災害でガスや水道が止まっても身近な道具と手軽な材料で作れる「震災食」の調理体験会が9月2日、介護・嚥下(えんげ)食にも対応する金沢の飲食店「ツバメヤ」(金沢市幸町)で開かれた。
講師を務めたのは、市内在住の管理栄養士・乙川味巧さん。東京と金沢で調理専門学校講師を経て、現在は金沢で学校給食を作りながら県内外で震災食の講座を開くなど精力的に活動している。主催は介護を支援する社団法人ワールドトラストメディカル。
乙川さんは東京在住中、首都直下型地震に備え防災グッズをそろえようとしたところ、おいしそうな非常食が見つからず、価格も高いと感じたことから「災害時に誰もがおいしく食べられるものがあれば」と、震災食のレシピ作りを始めた。ビニール袋に材料を入れて調理する「家庭版・真空調理」をベースに、誰にでも簡単にできるスープや煮物など約55のレシピを考案した。

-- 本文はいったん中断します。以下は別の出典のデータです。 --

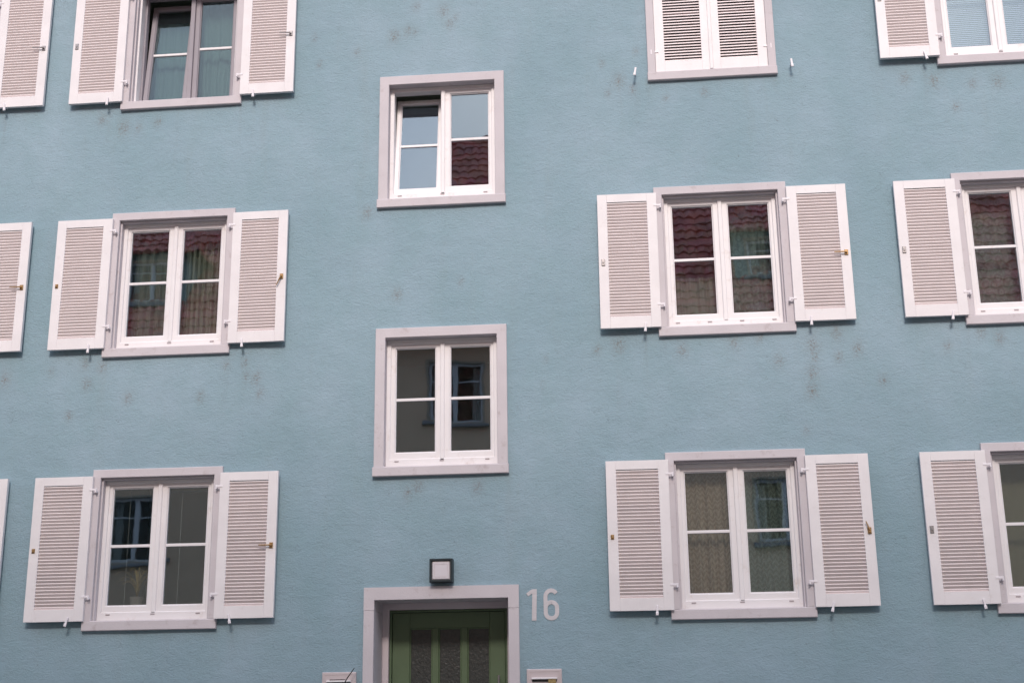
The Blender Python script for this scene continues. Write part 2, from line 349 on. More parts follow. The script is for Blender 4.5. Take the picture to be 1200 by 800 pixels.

当日参加したのは、地元の主婦やファミリーなど15人。「ご飯」「大豆とひじきの煮物」「りんご煮」「ようかん」の献立をカセットコンロとポリ袋を使い調理、試食した。「『震災食』と言っても、離乳食から介護食・お弁当・アウトドア・病態対応など、日頃から活用できる幅広いレシピがある。普段料理をしない人こそ、ぜひ試してもらえれば」と乙川さん。今後も地元消防署や婦人会などの要請を受け、調理体験会や講演会の予定が続くという。